As the impacts of climate change become more tangible and immediate, expect more journalists to enter the field. Journalism schools will need to complement training in investigative reporting tools with specific training in climate coverage. We’ll need reporters who know how to file freedom of information requests, read and grasp the nuances of corporate reports, check official numbers on carbon pollution and compare public corporate spin with shareholder reports. These climate reporters will need to read widely, keep current with science and track the politics of climate policy. Above all else, they will need to write well so that they can make complex facts accessible to a popular audience.
The journalists who take up the work of climate change reporting in 2019 will include some of these newly trained reporters, as well as many industry veterans who are tired of burying references to climate change somewhere in the footnotes of the latest weather or disaster report. At the very least, these reporters will create a public record of the business interests and government failures that have brought the world to the brink of climate disaster...but I hope for more.
In 2019 I hope for an explosion in climate change reporting that drives public awareness and encourages people to demand systemic change. I hope for climate change reporting that helps citizens see the connection between government inaction and the disasters that are now plaguing our coasts, and increasingly, our inland areas too. I hope for reporting that brings climate change so close that nobody can avert their eyes.
Comments
It seems to me that the inflection point has been hit; I haven't seen a large-storm or wildfire story in a couple of years that failed to mention that climate change increases their frequency and severity. The continued prevalence of professional deniers on talking-heads cable shows may have masked that a solid majority of the population does believe that climate change is happening,is our fault, and is causing problems. It has even hit 50% of American Republicans down with all that. While one can hardly ignore the issue, it's no longer enough to just report on climate change happening.

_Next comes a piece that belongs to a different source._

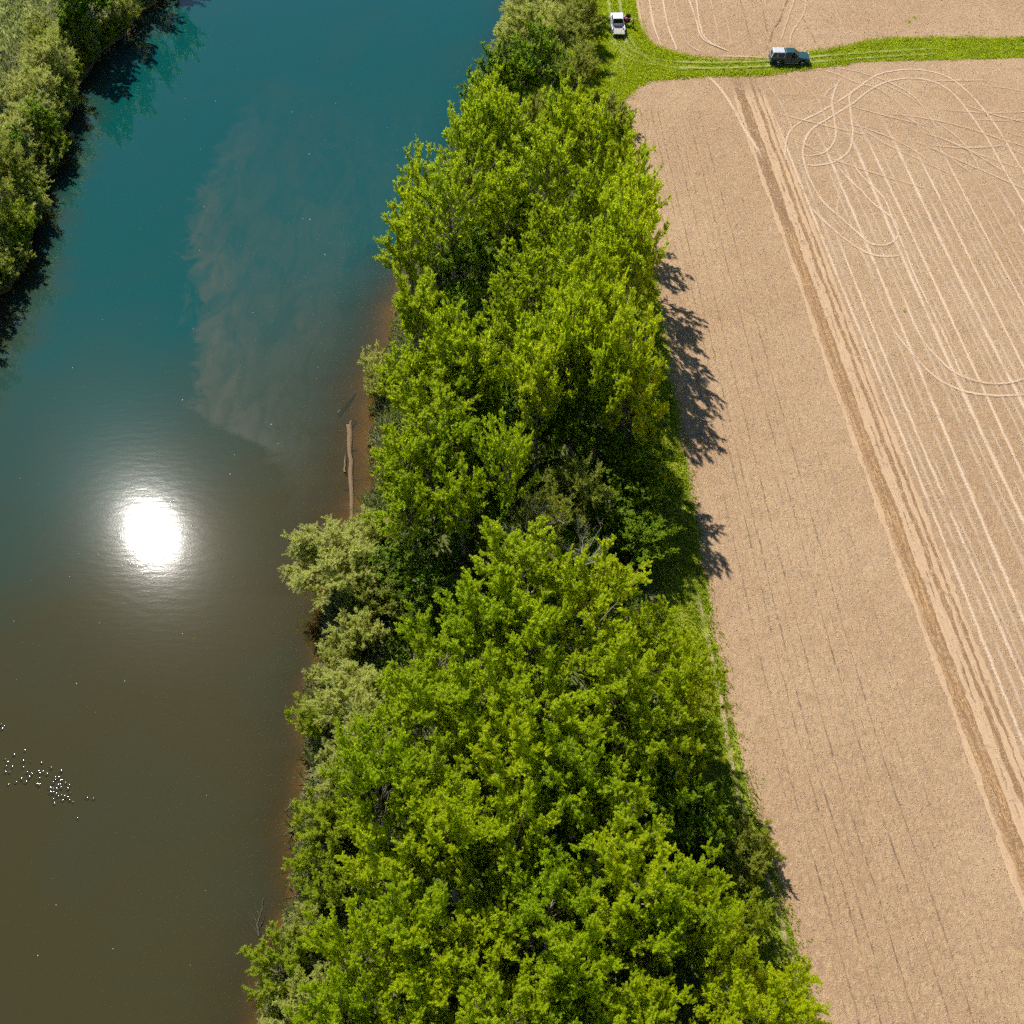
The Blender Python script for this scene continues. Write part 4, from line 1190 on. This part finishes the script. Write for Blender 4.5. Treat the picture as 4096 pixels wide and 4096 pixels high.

We need more stories now on what to do about it. The best articles on that I read on that this year was in the National Observer: Emilee Gilpin on the heat pumps of Skidegate, and the run-of-river electrical generation pilot at Kanaka Bar. There's no solid reason for entire towns and cities to not to follow them. The NO excels in coverage of indigenous communities, and it is in them that Canada can test and display alternative energy sources, because they have the most-expensive (and dirty) electric power now, from diesel generators. They are the ones that can try out wind and geothermal alternatives, the run-of-river generators; they're in locations (remote) where the dominant fossil power solutions are weak or even impossible. But proving out these technologies in small pilots is how to make them mainstream technologies.
I hope to see Canada's indigenous communities leading us all on this changeover, and I hope to see the media giving them the kind of intensive coverage they have reserved for Tesla product announcements (which I assume have an open bar or something).

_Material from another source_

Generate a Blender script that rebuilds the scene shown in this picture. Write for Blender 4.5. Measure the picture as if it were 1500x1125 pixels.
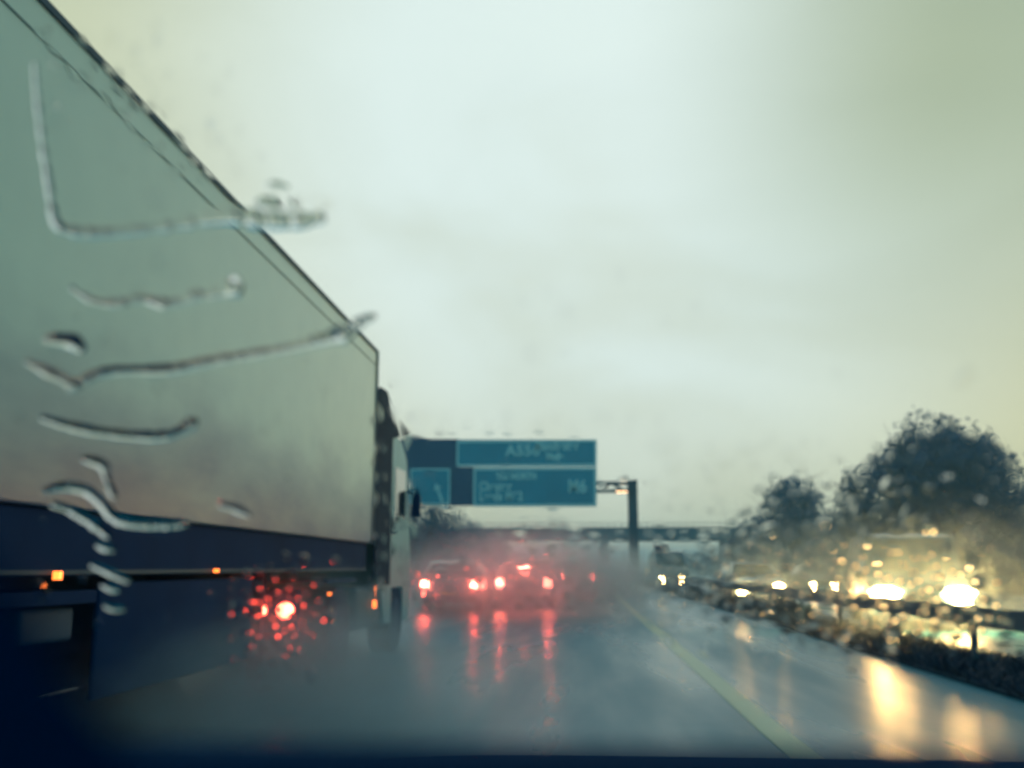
import bpy, bmesh, math, random
from mathutils import Vector, Matrix, Euler, noise
R = math.radians
rnd = random.Random(7)
for o in list(bpy.data.objects): bpy.data.objects.remove(o)
sc = bpy.context.scene
C = sc.collection

# ------------------------------------------------------------------ camera
EYE = Vector((0.0, 0.0, 1.25))
PITCH, YAW = R(10.85), R(4.15)
FPX = 1400.0                      # focal length in photo pixels (1500 wide)
cd = bpy.data.cameras.new('camera'); cam = bpy.data.objects.new('camera', cd); C.objects.link(cam)
cam.location = EYE; cam.rotation_euler = (R(90) + PITCH, 0, YAW)
cd.sensor_width = 36; cd.lens = 36 * FPX / 1500
cd.clip_start = 0.01; cd.clip_end = 5000
cd.dof.use_dof = True; cd.dof.focus_distance = 1.75; cd.dof.aperture_fstop = 3.5
sc.camera = cam
sc.render.resolution_x, sc.render.resolution_y = 1024, 768
ROT = Euler((R(90) + PITCH, 0, YAW)).to_matrix()
def ray(px, py):
    return (ROT @ Vector((px - 750, 562.5 - py, -FPX))).normalized()
def at(px, py, Y):                # the point seen at photo pixel (px, py), Y metres ahead
    d = ray(px, py); return EYE + d * (Y / d.y)
def atx(px, py, X):
    d = ray(px, py); return EYE + d * (X / d.x)

# ------------------------------------------------------------------ world: overcast sky
w = bpy.data.worlds.new('World'); sc.world = w; w.use_nodes = True
nt = w.node_tree; nt.nodes.clear()
def N(tree, t, **kw):
    n = tree.nodes.new(t)
    for k, v in kw.items(): setattr(n, k, v)
    return n
def mathn(tree, op, a, b=None, clamp=False):
    n = N(tree, 'ShaderNodeMath', operation=op, use_clamp=clamp)
    for i, v in enumerate((a, b)):
        if v is None: continue
        if isinstance(v, (int, float)): n.inputs[i].default_value = v
        else: tree.links.new(v, n.inputs[i])
    return n.outputs[0]
def mixc(tree, f, a, b, bt='MIX'):
    n = N(tree, 'ShaderNodeMix', data_type='RGBA', blend_type=bt)
    for s, v in ((n.inputs[0], f), (n.inputs[6], a), (n.inputs[7], b)):
        if isinstance(v, (int, float)): s.default_value = v
        elif isinstance(v, tuple): s.default_value = v if len(v) == 4 else (*v, 1)
        else: tree.links.new(v, s)
    return n.outputs[2]
def maprange(tree, v, a, b, c=0.0, d=1.0, smooth=True):
    n = N(tree, 'ShaderNodeMapRange', interpolation_type='SMOOTHSTEP' if smooth else 'LINEAR')
    tree.links.new(v, n.inputs[0])
    for i, x in enumerate((a, b, c, d)): n.inputs[i + 1].default_value = x
    return n.outputs[0]
tc = N(nt, 'ShaderNodeTexCoord'); sep = N(nt, 'ShaderNodeSeparateXYZ')
nt.links.new(tc.outputs['Generated'], sep.inputs[0])
X_, Y_, Z_ = sep.outputs
SUN_EL, SUN_AZ = R(26), R(2)      # where the cloud is thinnest, just right of straight ahead
sdir = Vector((math.sin(SUN_AZ) * math.cos(SUN_EL), math.cos(SUN_AZ) * math.cos(SUN_EL), math.sin(SUN_EL)))
dot = N(nt, 'ShaderNodeVectorMath', operation='DOT_PRODUCT'); nt.links.new(tc.outputs['Generated'], dot.inputs[0]); dot.inputs[1].default_value = sdir
mp = N(nt, 'ShaderNodeMapping'); nt.links.new(tc.outputs['Generated'], mp.inputs[0]); mp.inputs['Scale'].default_value = (1.0, 1.0, 2.0); mp.inputs['Rotation'].default_value = (0.1, 0.35, 0.2)
mp.inputs['Location'].default_value = (0.3, 0.1, 0.0)
nz = N(nt, 'ShaderNodeTexNoise'); nt.links.new(mp.outputs[0], nz.inputs['Vector']); nz.inputs['Scale'].default_value = 2.6; nz.inputs['Detail'].default_value = 3; nz.inputs['Roughness'].default_value = 0.45; nz.inputs['Distortion'].default_value = 0.4
front = maprange(nt, Y_, 0.0, 0.85)
low = (0.66, 0.665, 0.415); high = (0.60, 0.65, 0.45); back = (0.09, 0.36, 0.45)
col = mixc(nt, maprange(nt, Z_, 0.05, 0.5), low, high)
thin = maprange(nt, dot.outputs['Value'], 0.86, 0.995)
thin = mathn(nt, 'MULTIPLY', thin, maprange(nt, nz.outputs[0], 0.3, 0.62, 0.7, 1.05))
col = mixc(nt, thin, col, (0.73, 0.86, 0.83))
dark = mathn(nt, 'MULTIPLY', maprange(nt, X_, 0.03, 0.36), maprange(nt, Z_, 0.12, 0.46))

col = mixc(nt, dark, col, (0.41, 0.49, 0.35))
col = mixc(nt, 1.0, col, mixc(nt, maprange(nt, nz.outputs[0], 0.3, 0.7), (0.94, 0.95, 0.95), (1.04, 1.04, 1.03)), 'MULTIPLY')
col = mixc(nt, front, back, col)
sky = N(nt, 'ShaderNodeTexSky', sky_type='NISHITA'); sky.sun_disc = False; sky.sun_elevation = SUN_EL; sky.sun_rotation = SUN_AZ
skys = mixc(nt, 1.0, sky.outputs[0], (0.0012, 0.0012, 0.0012), 'MULTIPLY')     # the little clear-sky light that gets through
col = mixc(nt, 1.0, col, skys, 'ADD')
bg = N(nt, 'ShaderNodeBackground'); bg.inputs[1].default_value = 1.0
nt.links.new(col, bg.inputs[0])
out = N(nt, 'ShaderNodeOutputWorld'); nt.links.new(bg.outputs[0], out.inputs[0])

# ------------------------------------------------------------------ sun behind cloud
sl = bpy.data.lights.new('sun', 'SUN'); sl.energy = 0.5; sl.angle = R(70); sl.color = (0.92, 1.0, 0.86)
so = bpy.data.objects.new('sun', sl); C.objects.link(so); so.visible_transmission = False; so.rotation_euler = (-sdir).to_track_quat('-Z', 'Y').to_euler()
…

I actually know that climate change is fingered in the California wildfires, from CBS news.
Thanks for this thoughtful comment, Roy. It helps a lot to get feedback like this, your point of view on what coverage we're doing that matters the most, that helps the most. I will pass on your comments to Emilee.
I agree that we definitely do need more climate change journalism with more of an emphasis on the possibilities for new sources of energy and employment. As someone who lives in the belly of the beast, Calgary, AB, all I hear from the oil industry and their proponents is that we need get the pipelines approved so that we can kickstart this economy it is important to point out the alternatives that do exist and to make it clear to those who are economically insecure that there are possibilities for people get jobs that will meet their needs and won't cause the environmental problems that are inherent in fossil fuels.
Thanks for this. One of the challenges of reporting on solutions, which we will be doing more of in 2019, is that these stories don't garner the readership of bad news stories. There's something about human nature there that I'm not the right person to comment on. But I have watched these patterns in readership over years. So, please, if you value these stories, email the links to friends, share them on social media, talk about them when you can. You probably already do and thank you for that, if so. But I really mean it when I say we need your help in connecting these stories with people who will be inspired and motivated and encouraged by them.
Reporting on Climate Change is so badly needed but it’s not going to be easy! We have become addicted to fossil fuels and the lifestyle that goes with it and the idea of it coming to an end makes people very anxious bordering on unreasonable! However, UNLESS you and I don’t reduce the use of fossil fuels by 50% things will NEVER get better only WORSE, much WORSE!